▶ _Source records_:
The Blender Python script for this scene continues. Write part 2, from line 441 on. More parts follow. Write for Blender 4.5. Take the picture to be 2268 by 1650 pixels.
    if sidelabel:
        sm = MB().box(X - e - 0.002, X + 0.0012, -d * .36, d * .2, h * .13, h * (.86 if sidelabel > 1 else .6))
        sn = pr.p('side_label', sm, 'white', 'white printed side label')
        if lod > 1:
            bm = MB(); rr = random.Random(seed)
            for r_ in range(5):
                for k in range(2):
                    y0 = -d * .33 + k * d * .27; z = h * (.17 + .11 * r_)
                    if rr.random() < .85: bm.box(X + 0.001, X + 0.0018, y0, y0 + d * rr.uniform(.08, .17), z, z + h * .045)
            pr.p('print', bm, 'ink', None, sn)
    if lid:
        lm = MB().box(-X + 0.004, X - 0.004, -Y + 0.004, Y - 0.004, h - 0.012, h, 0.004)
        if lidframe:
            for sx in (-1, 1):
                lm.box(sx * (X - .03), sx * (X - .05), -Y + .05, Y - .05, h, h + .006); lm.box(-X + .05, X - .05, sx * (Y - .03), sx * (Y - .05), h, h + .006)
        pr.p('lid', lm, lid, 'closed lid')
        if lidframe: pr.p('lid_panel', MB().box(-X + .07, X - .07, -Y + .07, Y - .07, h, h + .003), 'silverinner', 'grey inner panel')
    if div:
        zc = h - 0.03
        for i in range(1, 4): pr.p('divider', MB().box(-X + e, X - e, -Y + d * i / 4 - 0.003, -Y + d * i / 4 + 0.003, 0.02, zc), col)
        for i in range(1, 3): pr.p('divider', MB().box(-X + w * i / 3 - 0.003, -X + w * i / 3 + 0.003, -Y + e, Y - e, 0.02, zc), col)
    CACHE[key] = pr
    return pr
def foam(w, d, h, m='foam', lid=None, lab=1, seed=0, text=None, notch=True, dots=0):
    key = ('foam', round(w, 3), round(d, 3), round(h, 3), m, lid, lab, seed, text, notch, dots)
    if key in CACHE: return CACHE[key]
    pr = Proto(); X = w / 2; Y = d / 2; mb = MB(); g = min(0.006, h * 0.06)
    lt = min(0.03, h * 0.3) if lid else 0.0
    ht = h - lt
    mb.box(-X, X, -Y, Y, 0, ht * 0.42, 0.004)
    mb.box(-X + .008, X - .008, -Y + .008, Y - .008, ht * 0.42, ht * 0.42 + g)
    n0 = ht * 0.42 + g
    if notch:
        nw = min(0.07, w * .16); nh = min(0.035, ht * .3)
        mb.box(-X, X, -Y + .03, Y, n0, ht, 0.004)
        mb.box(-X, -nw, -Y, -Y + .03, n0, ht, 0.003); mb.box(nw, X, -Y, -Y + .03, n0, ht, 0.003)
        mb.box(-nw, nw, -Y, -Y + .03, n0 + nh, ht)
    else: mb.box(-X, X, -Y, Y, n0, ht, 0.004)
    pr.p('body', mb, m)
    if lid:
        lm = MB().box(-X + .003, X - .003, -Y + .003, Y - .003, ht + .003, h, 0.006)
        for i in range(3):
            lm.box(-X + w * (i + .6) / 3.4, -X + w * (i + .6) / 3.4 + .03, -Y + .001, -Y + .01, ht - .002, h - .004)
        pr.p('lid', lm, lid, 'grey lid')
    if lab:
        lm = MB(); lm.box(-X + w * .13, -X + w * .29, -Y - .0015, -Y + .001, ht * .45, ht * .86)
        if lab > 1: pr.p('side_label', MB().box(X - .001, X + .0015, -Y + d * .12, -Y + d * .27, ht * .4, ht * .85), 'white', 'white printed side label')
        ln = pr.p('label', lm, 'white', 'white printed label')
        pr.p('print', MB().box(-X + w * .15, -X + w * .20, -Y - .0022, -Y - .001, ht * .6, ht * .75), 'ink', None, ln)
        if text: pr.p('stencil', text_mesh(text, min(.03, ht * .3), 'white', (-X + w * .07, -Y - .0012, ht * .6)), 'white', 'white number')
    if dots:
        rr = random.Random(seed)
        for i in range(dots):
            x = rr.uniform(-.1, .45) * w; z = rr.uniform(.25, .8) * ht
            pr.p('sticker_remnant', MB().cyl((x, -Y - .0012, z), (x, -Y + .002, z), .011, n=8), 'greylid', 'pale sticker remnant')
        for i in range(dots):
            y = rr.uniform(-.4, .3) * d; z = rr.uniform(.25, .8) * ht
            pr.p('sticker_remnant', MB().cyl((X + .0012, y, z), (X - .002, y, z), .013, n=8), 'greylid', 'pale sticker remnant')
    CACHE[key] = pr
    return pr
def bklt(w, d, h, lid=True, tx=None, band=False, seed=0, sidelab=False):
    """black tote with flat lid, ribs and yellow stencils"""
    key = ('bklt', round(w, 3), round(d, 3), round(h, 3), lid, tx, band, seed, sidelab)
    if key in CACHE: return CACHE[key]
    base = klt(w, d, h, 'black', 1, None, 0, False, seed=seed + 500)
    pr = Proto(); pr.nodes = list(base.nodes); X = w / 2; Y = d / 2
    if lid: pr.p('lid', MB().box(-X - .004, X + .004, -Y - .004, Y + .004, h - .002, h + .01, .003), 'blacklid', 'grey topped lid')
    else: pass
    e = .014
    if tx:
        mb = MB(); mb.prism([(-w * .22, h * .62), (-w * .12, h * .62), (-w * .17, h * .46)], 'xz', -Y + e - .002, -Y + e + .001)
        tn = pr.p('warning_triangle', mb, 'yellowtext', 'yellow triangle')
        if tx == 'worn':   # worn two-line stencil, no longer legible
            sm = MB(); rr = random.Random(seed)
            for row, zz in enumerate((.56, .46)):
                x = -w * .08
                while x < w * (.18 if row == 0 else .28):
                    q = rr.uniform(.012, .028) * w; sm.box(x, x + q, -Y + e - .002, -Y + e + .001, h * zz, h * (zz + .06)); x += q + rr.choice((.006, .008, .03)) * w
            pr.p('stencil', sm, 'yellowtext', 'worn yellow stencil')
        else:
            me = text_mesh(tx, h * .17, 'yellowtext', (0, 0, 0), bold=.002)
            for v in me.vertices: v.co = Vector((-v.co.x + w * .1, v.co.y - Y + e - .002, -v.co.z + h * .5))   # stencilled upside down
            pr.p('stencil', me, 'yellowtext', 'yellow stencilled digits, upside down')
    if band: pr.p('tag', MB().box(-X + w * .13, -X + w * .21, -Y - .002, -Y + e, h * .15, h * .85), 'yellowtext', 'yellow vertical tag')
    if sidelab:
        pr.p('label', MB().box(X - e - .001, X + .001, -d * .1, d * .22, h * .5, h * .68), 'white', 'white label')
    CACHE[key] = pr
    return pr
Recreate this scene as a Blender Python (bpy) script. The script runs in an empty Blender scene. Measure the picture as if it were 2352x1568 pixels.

▶ _WHAT TO DO_:
Word for word, write out the data.

▶ _RESPONSE TO THIS TASK_:
The Blender Python script for this scene continues. Write part 2, from line 441 on. More parts follow. Write for Blender 4.5. Take the picture to be 2268 by 1650 pixels.
    if sidelabel:
        sm = MB().box(X - e - 0.002, X + 0.0012, -d * .36, d * .2, h * .13, h * (.86 if sidelabel > 1 else .6))
        sn = pr.p('side_label', sm, 'white', 'white printed side label')
        if lod > 1:
            bm = MB(); rr = random.Random(seed)
            for r_ in range(5):
                for k in range(2):
                    y0 = -d * .33 + k * d * .27; z = h * (.17 + .11 * r_)
                    if rr.random() < .85: bm.box(X + 0.001, X + 0.0018, y0, y0 + d * rr.uniform(.08, .17), z, z + h * .045)
            pr.p('print', bm, 'ink', None, sn)
    if lid:
        lm = MB().box(-X + 0.004, X - 0.004, -Y + 0.004, Y - 0.004, h - 0.012, h, 0.004)
        if lidframe:
            for sx in (-1, 1):
                lm.box(sx * (X - .03), sx * (X - .05), -Y + .05, Y - .05, h, h + .006); lm.box(-X + .05, X - .05, sx * (Y - .03), sx * (Y - .05), h, h + .006)
        pr.p('lid', lm, lid, 'closed lid')
        if lidframe: pr.p('lid_panel', MB().box(-X + .07, X - .07, -Y + .07, Y - .07, h, h + .003), 'silverinner', 'grey inner panel')
    if div:
        zc = h - 0.03
        for i in range(1, 4): pr.p('divider', MB().box(-X + e, X - e, -Y + d * i / 4 - 0.003, -Y + d * i / 4 + 0.003, 0.02, zc), col)
        for i in range(1, 3): pr.p('divider', MB().box(-X + w * i / 3 - 0.003, -X + w * i / 3 + 0.003, -Y + e, Y - e, 0.02, zc), col)
    CACHE[key] = pr
    return pr
def foam(w, d, h, m='foam', lid=None, lab=1, seed=0, text=None, notch=True, dots=0):
    key = ('foam', round(w, 3), round(d, 3), round(h, 3), m, lid, lab, seed, text, notch, dots)
    if key in CACHE: return CACHE[key]
    pr = Proto(); X = w / 2; Y = d / 2; mb = MB(); g = min(0.006, h * 0.06)
    lt = min(0.03, h * 0.3) if lid else 0.0
    ht = h - lt
    mb.box(-X, X, -Y, Y, 0, ht * 0.42, 0.004)
    mb.box(-X + .008, X - .008, -Y + .008, Y - .008, ht * 0.42, ht * 0.42 + g)
    n0 = ht * 0.42 + g
    if notch:
        nw = min(0.07, w * .16); nh = min(0.035, ht * .3)
        mb.box(-X, X, -Y + .03, Y, n0, ht, 0.004)
        mb.box(-X, -nw, -Y, -Y + .03, n0, ht, 0.003); mb.box(nw, X, -Y, -Y + .03, n0, ht, 0.003)
        mb.box(-nw, nw, -Y, -Y + .03, n0 + nh, ht)
    else: mb.box(-X, X, -Y, Y, n0, ht, 0.004)
    pr.p('body', mb, m)
    if lid:
        lm = MB().box(-X + .003, X - .003, -Y + .003, Y - .003, ht + .003, h, 0.006)
        for i in range(3):
            lm.box(-X + w * (i + .6) / 3.4, -X + w * (i + .6) / 3.4 + .03, -Y + .001, -Y + .01, ht - .002, h - .004)
        pr.p('lid', lm, lid, 'grey lid')
    if lab:
        lm = MB(); lm.box(-X + w * .13, -X + w * .29, -Y - .0015, -Y + .001, ht * .45, ht * .86)
        if lab > 1: pr.p('side_label', MB().box(X - .001, X + .0015, -Y + d * .12, -Y + d * .27, ht * .4, ht * .85), 'white', 'white printed side label')
        ln = pr.p('label', lm, 'white', 'white printed label')
        pr.p('print', MB().box(-X + w * .15, -X + w * .20, -Y - .0022, -Y - .001, ht * .6, ht * .75), 'ink', None, ln)
        if text: pr.p('stencil', text_mesh(text, min(.03, ht * .3), 'white', (-X + w * .07, -Y - .0012, ht * .6)), 'white', 'white number')
    if dots:
        rr = random.Random(seed)
        for i in range(dots):
            x = rr.uniform(-.1, .45) * w; z = rr.uniform(.25, .8) * ht
            pr.p('sticker_remnant', MB().cyl((x, -Y - .0012, z), (x, -Y + .002, z), .011, n=8), 'greylid', 'pale sticker remnant')
        for i in range(dots):
            y = rr.uniform(-.4, .3) * d; z = rr.uniform(.25, .8) * ht
            pr.p('sticker_remnant', MB().cyl((X + .0012, y, z), (X - .002, y, z), .013, n=8), 'greylid', 'pale sticker remnant')
    CACHE[key] = pr
    return pr
def bklt(w, d, h, lid=True, tx=None, band=False, seed=0, sidelab=False):
    """black tote with flat lid, ribs and yellow stencils"""
    key = ('bklt', round(w, 3), round(d, 3), round(h, 3), lid, tx, band, seed, sidelab)
    if key in CACHE: return CACHE[key]
    base = klt(w, d, h, 'black', 1, None, 0, False, seed=seed + 500)
    pr = Proto(); pr.nodes = list(base.nodes); X = w / 2; Y = d / 2
    if lid: pr.p('lid', MB().box(-X - .004, X + .004, -Y - .004, Y + .004, h - .002, h + .01, .003), 'blacklid', 'grey topped lid')
    else: pass
    e = .014
    if tx:
        mb = MB(); mb.prism([(-w * .22, h * .62), (-w * .12, h * .62), (-w * .17, h * .46)], 'xz', -Y + e - .002, -Y + e + .001)
        tn = pr.p('warning_triangle', mb, 'yellowtext', 'yellow triangle')
        if tx == 'worn':   # worn two-line stencil, no longer legible
            sm = MB(); rr = random.Random(seed)
            for row, zz in enumerate((.56, .46)):
                x = -w * .08
                while x < w * (.18 if row == 0 else .28):
                    q = rr.uniform(.012, .028) * w; sm.box(x, x + q, -Y + e - .002, -Y + e + .001, h * zz, h * (zz + .06)); x += q + rr.choice((.006, .008, .03)) * w
            pr.p('stencil', sm, 'yellowtext', 'worn yellow stencil')
        else:
            me = text_mesh(tx, h * .17, 'yellowtext', (0, 0, 0), bold=.002)
            for v in me.vertices: v.co = Vector((-v.co.x + w * .1, v.co.y - Y + e - .002, -v.co.z + h * .5))   # stencilled upside down
            pr.p('stencil', me, 'yellowtext', 'yellow stencilled digits, upside down')
    if band: pr.p('tag', MB().box(-X + w * .13, -X + w * .21, -Y - .002, -Y + e, h * .15, h * .85), 'yellowtext', 'yellow vertical tag')
    if sidelab:
        pr.p('label', MB().box(X - e - .001, X + .001, -d * .1, d * .22, h * .5, h * .68), 'white', 'white label')
    CACHE[key] = pr
    return pr
Recreate this scene as a Blender Python (bpy) script. The script runs in an empty Blender scene. Measure the picture as if it were 2352x1568 pixels.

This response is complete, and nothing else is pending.